God is one being, but three coeternal and consubstantial persons: the Father, the Son, and the Holy Spirit.

The doctrine of the Trinity means that there is one God who eternally exists as three distinct Persons — the Father, Son, and Holy Spirit. Stated differently, God is one in essence and three in person. These definitions express three crucial truths: (1) the Father, Son, and Holy Spirit are distinct Persons, (2) each Person is fully God, (3) there is only one God.

The fact that the Father, Son, and Holy Spirit are distinct Persons means, in other words, that the Father is not the Son, the Son is not the Holy Spirit, and the Holy Spirit is not the Father. Jesus is God, but he is not the Father or the Holy Spirit. The Holy Spirit is God, but he is not the Son or the Father. They are different Persons, not three different ways of looking at God.

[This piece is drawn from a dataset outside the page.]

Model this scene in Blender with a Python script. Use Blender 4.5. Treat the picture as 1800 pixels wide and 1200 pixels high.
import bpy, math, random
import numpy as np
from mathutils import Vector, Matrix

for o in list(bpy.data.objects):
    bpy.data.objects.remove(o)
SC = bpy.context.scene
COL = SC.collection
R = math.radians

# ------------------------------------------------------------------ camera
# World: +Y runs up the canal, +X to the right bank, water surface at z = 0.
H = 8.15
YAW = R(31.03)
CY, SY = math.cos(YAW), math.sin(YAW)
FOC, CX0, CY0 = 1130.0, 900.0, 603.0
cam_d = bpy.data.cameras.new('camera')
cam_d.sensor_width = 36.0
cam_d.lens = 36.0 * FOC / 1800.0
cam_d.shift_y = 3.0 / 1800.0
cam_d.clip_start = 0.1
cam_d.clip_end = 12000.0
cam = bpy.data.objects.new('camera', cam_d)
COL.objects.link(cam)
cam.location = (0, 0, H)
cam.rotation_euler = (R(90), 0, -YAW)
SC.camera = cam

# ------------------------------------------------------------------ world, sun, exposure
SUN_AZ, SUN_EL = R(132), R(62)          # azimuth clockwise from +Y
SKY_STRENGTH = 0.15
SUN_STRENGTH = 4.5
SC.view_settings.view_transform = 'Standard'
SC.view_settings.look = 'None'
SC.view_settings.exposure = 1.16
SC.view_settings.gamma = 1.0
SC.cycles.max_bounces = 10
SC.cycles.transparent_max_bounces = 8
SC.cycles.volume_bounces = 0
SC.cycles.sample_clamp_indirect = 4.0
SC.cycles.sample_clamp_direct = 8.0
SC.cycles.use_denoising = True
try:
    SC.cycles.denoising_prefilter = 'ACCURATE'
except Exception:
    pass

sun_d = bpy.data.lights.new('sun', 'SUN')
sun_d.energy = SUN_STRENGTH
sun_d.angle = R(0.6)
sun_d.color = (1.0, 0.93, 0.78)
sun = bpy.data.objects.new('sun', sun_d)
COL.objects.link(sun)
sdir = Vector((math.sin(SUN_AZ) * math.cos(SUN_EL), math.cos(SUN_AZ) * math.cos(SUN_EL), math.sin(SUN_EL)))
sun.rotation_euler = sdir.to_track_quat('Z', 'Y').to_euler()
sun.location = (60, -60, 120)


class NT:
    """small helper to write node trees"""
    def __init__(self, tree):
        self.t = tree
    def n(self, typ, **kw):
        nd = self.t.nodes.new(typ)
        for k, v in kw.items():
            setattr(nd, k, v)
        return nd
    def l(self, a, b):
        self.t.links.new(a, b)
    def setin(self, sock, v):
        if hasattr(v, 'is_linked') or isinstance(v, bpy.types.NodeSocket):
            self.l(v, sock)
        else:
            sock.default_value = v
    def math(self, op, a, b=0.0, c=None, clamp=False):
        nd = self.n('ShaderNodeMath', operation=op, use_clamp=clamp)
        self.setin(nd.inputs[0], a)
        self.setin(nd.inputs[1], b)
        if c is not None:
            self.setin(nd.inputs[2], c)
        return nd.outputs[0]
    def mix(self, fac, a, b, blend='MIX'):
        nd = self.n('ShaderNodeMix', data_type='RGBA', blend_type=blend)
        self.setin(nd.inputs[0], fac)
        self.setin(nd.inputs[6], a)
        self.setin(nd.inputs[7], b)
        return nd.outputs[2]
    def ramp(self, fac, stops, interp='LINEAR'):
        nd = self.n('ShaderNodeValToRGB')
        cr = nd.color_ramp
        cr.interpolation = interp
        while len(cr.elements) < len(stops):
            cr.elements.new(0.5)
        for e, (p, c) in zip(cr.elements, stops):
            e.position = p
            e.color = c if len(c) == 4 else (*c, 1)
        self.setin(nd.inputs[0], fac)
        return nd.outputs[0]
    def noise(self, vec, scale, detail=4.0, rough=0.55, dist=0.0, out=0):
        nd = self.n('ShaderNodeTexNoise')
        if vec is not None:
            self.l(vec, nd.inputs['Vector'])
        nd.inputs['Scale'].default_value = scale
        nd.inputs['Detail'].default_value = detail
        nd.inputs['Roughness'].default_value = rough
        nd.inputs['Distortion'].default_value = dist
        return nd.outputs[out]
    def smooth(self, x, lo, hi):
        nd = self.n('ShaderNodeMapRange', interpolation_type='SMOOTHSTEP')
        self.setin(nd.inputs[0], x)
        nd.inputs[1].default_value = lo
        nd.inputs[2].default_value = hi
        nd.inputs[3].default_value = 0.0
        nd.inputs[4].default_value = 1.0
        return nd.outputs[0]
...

The doctrine of the Trinity does not divide God into three parts. The Bible is clear that all three Persons are each one-hundred-percent God. The Father, Son, and Holy Spirit are each fully God. For example, Colossians 2:9 says of Christ, “in him all the fullness of deity dwells in bodily form.” We should not think of God as a “pie” cut into three pieces, each piece representing a Person. This would make each Person less than fully God and thus not God at all. Rather, “the being of each Person is equal to the whole being of God” (Grudem, Systematic Theology, 1994, page 255). The divine essence is not something that is divided between the three persons, but is fully in all three persons without being divided into “parts.”